Probing the space-time geometry around black hole candidates with the resonance models for high-frequency QPOs and comparison with the continuum-fitting method

TL;DR

This paper investigates the space-time geometry around black hole candidates using resonance models for high-frequency QPOs, comparing results with the continuum-fitting method, and explores non-Kerr geometries to resolve observational inconsistencies.

Contribution

It extends resonance models to non-Kerr space-times and compares their implications with continuum-fitting measurements, highlighting potential resolutions of observational conflicts.

Findings

Resonance models become more complex in non-Kerr geometries.

Kerr-based methods show inconsistencies in measurements.
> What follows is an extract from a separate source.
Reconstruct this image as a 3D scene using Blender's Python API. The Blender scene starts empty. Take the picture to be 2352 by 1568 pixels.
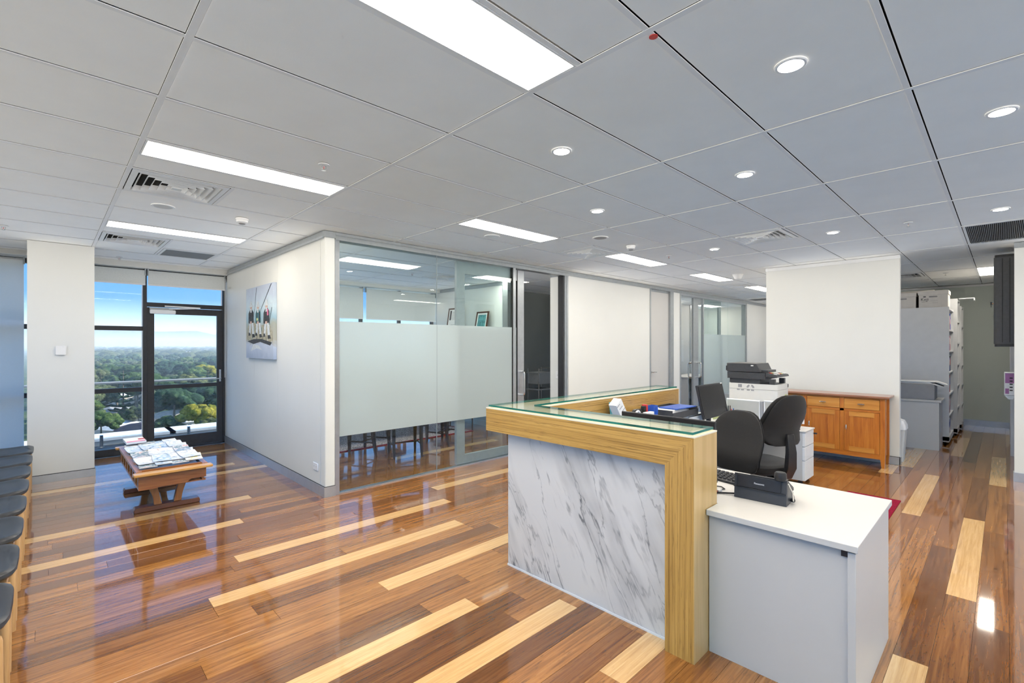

Non-Kerr models with specific resonance ratios may reconcile observations.

Abstract

Astrophysical black hole candidates are thought to be the Kerr black hole predicted by General Relativity. In order to confirm the Kerr-nature of these objects, we need to probe the geometry of the space-time around them and see if the observations are consistent with the predictions of the Kerr metric. That can be achieved, for instance, by studying the properties of the electromagnetic radiation emitted by the gas in the accretion disk. The high-frequency quasi-periodic oscillations observed in the X-ray flux of some stellar-mass black hole candidates might do the job. As the frequencies of these oscillations depend only very weakly on the observed X-ray flux, it is thought they are mainly determined by the metric of the space-time. In this paper, I consider the resonance models proposed by Abramowicz and Kluzniak and I extend previous results to the case of non-Kerr space-times. The emerging picture is more complicated than the one around a Kerr black hole and there is a larger number of possible combinations between different modes. I then compare the bounds inferred from the twin peak high-frequency quasi-periodic oscillations observed in three micro-quasars (GRO J1655-40, XTE J1550-564, and GRS 1915+105) with the measurements from the continuum-fitting method of the same objects. For Kerr black holes, the two approaches do not provide consistent results. In a non-Kerr geometry, this conflict may be solved if the observed quasi-periodic oscillations are produced by the resonance $\nu_\theta : \nu_r = 3:1$, where $\nu_\theta$ and $\nu_r$ are the two epicyclic frequencies. It is at least worth mentioning that the deformation from the Kerr solution required by observations would be consistent with the one suggested in another recent work discussing the possibility that steady jets are powered by the spin of these compact objects.